Cardboard in the shoes

“I never had any possessions, only what I wore. If the shoes went, sometimes I would put cardboard in them. Christmas was the loneliest part of the year. You had nothing. You had no Christmas dinner.

“You never mix with anyone when you’re homeless. You’re a lonely person,” Dennis said.

And this takes its toll on you. When people don’t speak to you and you don’t get to speak back, you forget what —is it like to be human. You shun interaction because you expect none in return. You feel like you have been allocated a place in society and you stick to it. During his time on the streets, because of his time on the streets, because he was of the streets, Dennis became a well-known character in Galway.

We define characters strangely nowadays — a monicker we throw onto people who are different and who share a public space that we all inhabit. It covers a multiplicity of eccentricities.

In 1979, he first came into contact with Galway Simon Community when some of the charity’s original volunteers visited him on their soup run.

“They were my only friends at that time. I’ll never forget how it felt to be treated like a human being, like I was worth something. At the beginning they used to come three nights a week to talk to us and bring us soup and sandwiches. Only for them I would be dead a long time ago,” Dennis said.

After years of sleeping rough and being in and out of emergency accommodation, Dennis turned his life around. He moved into one of Galway Simon’s high support houses and he started going to AA to battle the drinking.

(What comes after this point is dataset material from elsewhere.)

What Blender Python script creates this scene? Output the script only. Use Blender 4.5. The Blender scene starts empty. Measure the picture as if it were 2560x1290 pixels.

Through his own hard work and with the help of his key workers, he was eventually able to leave homelessness behind him for good in 2015 when he moved into a place of his own.

My own paradise

“When I was ready to move on from high support and when a small council flat became available, Galway Simon helped me move and settle in. I’m in my own little paradise now,” Dennis explained.

This Christmas, Dennis is using his voice to help others like himself who weren’t as fortunate, and for those still out there who urgently need support.

He says there are no hopeless cases.

“Look at me years ago, I changed my life and I don’t drink today. I’m years off the drink and I did it for myself.

“I can’t stop thinking about the people, including friends of mine, who weren’t as lucky as me. Galway Simon didn’t give up on me. Please give them your support this Christmas.”

And with that he steps up and shuts the door and takes pleasure in it — an action that reminds him of the many nights he slept without a door. And he sleeps the sleep of the innocents. Thankful for what he has got, and glad to be able to offer hope to those who at this moment are finding dry cardboard; who are tormented at the thought of another night at the mercy of the wind, the rain, and the rest of us.